Agentproof: Static Verification of Agent Workflow Graphs
Melwin Xavier, Vaisakh M A, Melveena Jolly, Midhun Xavier
Abstract
Agent frameworks increasingly encode tool-using behavior as explicit workflow graphs, yet safety enforcement remains a runtime concern. These frameworks expose analyzable graph structure through their APIs, enabling pre-deployment static verification of safety properties that runtime guardrails can only check reactively. This paper presents Agentproof, a system that automatically extracts a unified abstract graph model from four major agent frameworks (LangGraph, CrewAI, AutoGen, Google ADK), applies six structural checks with witness trace generation, and evaluates temporal safety policies via a DSL compiled to deterministic finite automata, both statically through a graph x DFA product construction and at runtime over event traces.

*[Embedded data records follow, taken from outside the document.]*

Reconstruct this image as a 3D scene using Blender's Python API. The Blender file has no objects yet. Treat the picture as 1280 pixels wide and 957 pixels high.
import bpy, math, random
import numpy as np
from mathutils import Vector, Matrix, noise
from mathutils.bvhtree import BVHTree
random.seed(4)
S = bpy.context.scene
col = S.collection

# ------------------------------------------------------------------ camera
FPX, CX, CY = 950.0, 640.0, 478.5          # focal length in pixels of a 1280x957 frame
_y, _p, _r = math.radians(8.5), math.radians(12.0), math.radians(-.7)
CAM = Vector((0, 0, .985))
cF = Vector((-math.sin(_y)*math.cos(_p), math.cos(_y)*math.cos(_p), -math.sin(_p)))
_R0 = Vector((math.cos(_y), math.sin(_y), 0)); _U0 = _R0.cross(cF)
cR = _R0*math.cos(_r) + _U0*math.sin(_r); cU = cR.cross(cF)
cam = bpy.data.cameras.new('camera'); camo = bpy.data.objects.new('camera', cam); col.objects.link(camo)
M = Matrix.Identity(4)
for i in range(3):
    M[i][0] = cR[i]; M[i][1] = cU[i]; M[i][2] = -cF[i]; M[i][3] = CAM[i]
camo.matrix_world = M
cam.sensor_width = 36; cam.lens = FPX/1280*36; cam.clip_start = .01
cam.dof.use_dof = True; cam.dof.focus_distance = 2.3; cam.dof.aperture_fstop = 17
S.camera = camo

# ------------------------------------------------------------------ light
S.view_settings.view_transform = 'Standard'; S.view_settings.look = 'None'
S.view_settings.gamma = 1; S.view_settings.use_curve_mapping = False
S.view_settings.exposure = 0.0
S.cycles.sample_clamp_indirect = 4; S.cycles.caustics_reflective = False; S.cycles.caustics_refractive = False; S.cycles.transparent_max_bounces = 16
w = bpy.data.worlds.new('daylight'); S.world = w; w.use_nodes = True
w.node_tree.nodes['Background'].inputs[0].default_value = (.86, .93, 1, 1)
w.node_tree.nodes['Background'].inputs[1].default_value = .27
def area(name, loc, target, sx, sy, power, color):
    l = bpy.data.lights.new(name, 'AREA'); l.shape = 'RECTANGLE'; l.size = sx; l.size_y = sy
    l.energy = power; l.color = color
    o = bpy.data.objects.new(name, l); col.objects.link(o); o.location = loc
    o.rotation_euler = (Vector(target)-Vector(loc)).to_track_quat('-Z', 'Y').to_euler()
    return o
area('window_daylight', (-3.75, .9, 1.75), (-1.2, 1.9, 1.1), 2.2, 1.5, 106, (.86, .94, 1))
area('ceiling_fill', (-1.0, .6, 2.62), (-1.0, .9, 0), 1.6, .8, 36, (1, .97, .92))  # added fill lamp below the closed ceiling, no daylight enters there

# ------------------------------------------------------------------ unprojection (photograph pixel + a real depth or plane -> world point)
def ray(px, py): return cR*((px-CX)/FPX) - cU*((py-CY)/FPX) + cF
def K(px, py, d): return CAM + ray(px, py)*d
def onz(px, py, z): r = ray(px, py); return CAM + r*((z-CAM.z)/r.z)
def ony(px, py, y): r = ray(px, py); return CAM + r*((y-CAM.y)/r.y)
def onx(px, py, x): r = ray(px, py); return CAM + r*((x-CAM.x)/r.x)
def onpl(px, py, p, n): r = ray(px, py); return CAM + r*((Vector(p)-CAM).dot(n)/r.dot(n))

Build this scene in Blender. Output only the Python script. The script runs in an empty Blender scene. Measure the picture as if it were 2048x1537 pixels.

Unlike general-purpose model checkers, Agentproof requires no manual modeling. In a curated benchmark of 18 author-constructed workflows, 27% of the benchmark contain structural defects (dead-end nodes, unreachable exits) and 55% violate a human-gate policy when enforced, distinct categories that prior work conflates. All 15 temporal policies defined fit within the seven-form DSL fragment, and verification completes in sub-second time for graphs up to 5,000 nodes. The corpus serves as a reproducible benchmark for evaluating static verification tools rather than as a prevalence study; defect rates reflect tool detection capability on a targeted benchmark, not base rates in production systems. Nonetheless, static graph verification complements runtime guardrails by catching topology-level defects that runtime tools miss unless the offending path is exercised.